What is the current scenario in the banking system?

  • ICRA pointed out that the glut in bank deposits post demonetisation has resulted in surplus liquidity in the banking system being parked by banks under reverse repo with RBI the during September 2017.
  • While the deposit inflows have been strong, credit growth has remained weak for banks.

Why is CPs popular?

Because of the following reasons

  • Surplus liquidity
  • Short-term borrowing rates in money markets have significantly declined post demonetisation and are much lower than the lowest benchmark lending rates of the banks
  • banks cannot lend below the benchmark lending rates, firms with good ratings have preferred to meet short-term working capital requirements

Will this spike in commercial papers be sustained?

  • Issuance of commercial papers will continue to remain strong till there is surplus liquidity in banks and short-term rates continue to be significantly lower than benchmark lending rates of the banks
  • He also noted that a bank or mutual fund with surplus temporary liquidity will prefer to subscribe to commercial papers and earn a slightly higher return in the short-term than parking funds under reverse repo.
  • Roughly 33% of outstanding commercial papers have been subscribed to by banks.

What are the advantages of issuing CPs?

  • Apart from being a cheaper source of funds, it helps meet funding requirements relatively quickly for better rated corporates.
  • Procedural requirements for securing bank facilities and charge creation on assets is not required.

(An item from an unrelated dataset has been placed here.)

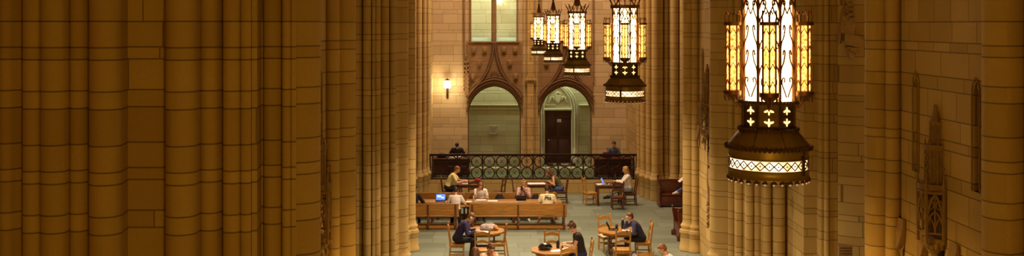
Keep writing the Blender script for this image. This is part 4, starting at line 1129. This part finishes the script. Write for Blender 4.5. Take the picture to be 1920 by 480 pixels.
    if sleeve == 'long' or text: tp.lathe([(.066, -.02), (.072, .0), (.062, .02)], 14, tuple(nb))
    voxel(tp, 'shirt', top, e, .0115, 3)
    tr = MB()
    tr.loft([(hip-D(a0)*.085, Y, Fw(a0), .155, .108), (hip-D(a0)*.01, Y, Fw(a0), .190*build, .140), (hip+D(a0)*.07, Y, Fw(a0), .170*build, .126)])
    for hj, K, A, fdir in lg:
        if short: tr.cap(hj, hj.lerp(K, .72), .102, .085)
        else: tr.cap(hj, K, .102, .070); tr.cap(K, K.lerp(A, .9), .069, .052)
    voxel(tr, 'shorts' if short else 'trousers', legs, e, .0125, 3)
    for hj, K, A, fdir in lg:
        s_ = MB(); s_.cap(A-Z*.032-fdir*.035, A-Z*.045+fdir*.15, .044, .036, 12); s_.cap(A-Z*.0, A-Z*.04, .042, .044, 12); s_.build('shoe', shoe, e)
    # hair
    hm = MB()
    def hs(c, r): hm.sph(H(c), r, 16, HR)
    if style != 'cap':
        hs((-.026, 0, .044), (.098, .085, .088)); hs((-.045, 0, .0), (.070, .080, .080)); hs((.030, 0, .098), (.045, .058, .026))
        if style == 'short': hs((-.055, 0, -.03), (.045, .062, .045))
        if style == 'bun':
            for sd in (-1, 1): hs((-.01, sd*.045, .02), (.065, .040, .070))
            hs((-.045, 0, -.02), (.05, .07, .05)); hs((-.075, 0, .115), (.045, .045, .042)); hs((-.062, 0, .095), (.03, .03, .03))
        if style == 'topknot':
            hs((-.01, 0, .145), (.036, .036, .034)); hs((-.01, 0, .12), (.025, .025, .03))
            for sd in (-1, 1): hs((0, sd*.06, .03), (.05, .025, .06))
        if style == 'pony':
            hs((-.09, 0, .04), (.035, .03, .035)); hm.cap(H((-.10, 0, .04)), H((-.13, 0, -.03)), .030, .032, 10); hm.cap(H((-.13, 0, -.03)), H((-.11, 0, -.17)), .032, .012, 10)
        if style == 'long':
            for sd in (-1, 1):
                hm.cap(H((.015, sd*.068, .055)), H((.020, sd*.078, -.06)), .026, .030, 10); hm.cap(H((.020, sd*.078, -.06)), H((.035, sd*.075, -.20)), .032, .022, 10); hm.cap(H((-.03, sd*.07, .02)), H((-.03, sd*.072, -.16)), .036, .032, 10)
            hm.cap(H((-.06, 0, 0)), H((-.075, 0, -.16)), .065, .055, 12); hm.cap(H((-.075, 0, -.16)), H((-.07, 0, -.26)), .055, .03, 12)
            hs((.035, .035, .095), (.035, .03, .02))
    else:
        hs((-.03, 0, .0), (.075, .080, .070))
    h_ = voxel(hm, 'hair', 'hair_'+hair, e, .0085, 1)
    if style == 'cap':
        c_ = MB(); c_.sph(H((-.008, 0, .055)), (.100, .084, .072), 18, HR); c_.sph(H((.09, 0, .045)), (.060, .062, .008), 14, HR); c_.sph(H((-.008, 0, .125)), .008, 6)
        voxel(c_, 'cap', 'black', e, .007, 1)
    if headphones:
        hp = MB(); pts = [H((-.005, .088*math.cos(t), .02+.108*math.sin(t))) for t in [PI*j/12 for j in range(13)]]; hp.tube(pts, .009, 8)
        hp.build('headphone_band', 'black_plastic' if headphones == 'dark' else 'silver', e)
        for sd in (-1, 1): MB().cyl(H((-.005, sd*.078, .0)), H((-.005, sd*.104, 0)), .036, .032, 16).build('ear_cup', 'white_paper', e)
    if glasses:
        gl = MB()
        for sd in (-1, 1):
            gl.tube([H((.099, sd*.030+.020*math.cos(t), .014+.016*math.sin(t))) for t in [2*PI*j/12 for j in range(12)]], .0028, 5, closed=True); gl.tube([H((.097, sd*.05, .016)), H((.02, sd*.082, .018)), H((-.01, sd*.084, .008))], .0026, 5)
        gl.build('spectacles', 'black_plastic', e)
    if text:   # lettering on the back
        R3 = Matrix((Y*-1, D(a1), (Y*-1).cross(D(a1)))).transposed()
        for s_, sz, dz, bd in ((text, .155, -.02, .006), ('UNIVERSITY OF', .030, .075, .001)):
            t = text_mesh(s_, sz, .004, 'navy', 'shirt_lettering', e, shear=.18 if sz > .1 else 0, bold=bd)
            # fit the letters to the curve of the back
            c0 = chest+D(a1)*(.035+dz)
            for v in t.data.vertices:
                yy = v.co.x; k = max(0., 1-(yy/.20)**2)
                dep = (.112+.024)*math.sqrt(k)+.004+v.co.z
                v.co = c0+(-Y*-1)*-yy*-1*1.0*(-1)*1 + D(a1)*v.co.y - Fw(a1)*dep if False else c0 - Y*yy + D(a1)*v.co.y - Fw(a1)*dep
    return e
def on(e, v):   # a point in a person's frame -> world
    return e.location+Matrix.Rotation(e.rotation_euler.z, 4, 'Z') @ (Vector(v)*e.scale.x)

# -- near tables
person('man in a navy sweater with headphones writing at the left octagonal table', (-.70, 28.87, 0), 4, lean=30, pitch=48, lh=(.54, .08, .795), rh=(.48, -.16, .795), top='navy', sleeve='long', legs='blackpant', hair='lightbrown', headphones='dark', sc=1.04, feet=[(.50, .14, .09), (.36, -.12, .09)])
person('woman with a high bun in a black top reading at the middle octagonal table', (2.64, 26.77, 0), 180, lean=14, pitch=40, lh=(.40, .10, .80), rh=(.38, -.18, .80), top='black', sleeve='cap', legs='navy', hair='brown', style='bun', glasses=True, sc=1.10, build=1.10)
person('woman in a navy sweatshirt resting her chin on her hand at the right table', (4.60, 29.1, 0), 180, lean=30, pitch=22, yaw=12, lh=(.50, .20, .80), rh=(.405, -.06, 1.06), rd=((.05, .1, 1), (1, .3, 0)), top='navy2', sleeve='long', legs='blackpant', hair='brown', style='short', sc=.99, curl=.9)
person('man in a white shirt at the bottom edge of the photo, looking down', (4.72, 24.6, 0), 180, lean=24, pitch=38, top='white', sleeve='short', legs='greyjean', hair='ginger', sc=1.04)
person('light-shirted person with tousled hair bending down at the bottom of the photo', (.14, 24.75, 0), -70, lean=14, pitch=42, yaw=20, lh=(.26, .06, 1.06), ld=((-.1, -.2, 1), (-1, 0, 0)), top='pale', sleeve='cap', legs='jeans', hair='brown', style='short', sc=1.04)
person('dark-haired person seen from behind at the bottom of the photo, at the left', (-.18, 23.8, 0), 80, lean=10, pitch=15, top='black', sleeve='short', legs='jeans', hair='brown', style='long', sc=1.04)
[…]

What are the key challenges with CPS?

  • As the CP is an unsecured loan, the investor in commercial papers largely prefers highly-rated corporates or public sector entities in terms of credit rating.
  • Lender appetite is limited to better rated companies.
  • Commercial paper markets can be seasonal and vulnerable to liquidity conditions.
  • Within the year, liquidity conditions can become tight in certain months such as the end of a quarter, because of advance payment of taxes and the like.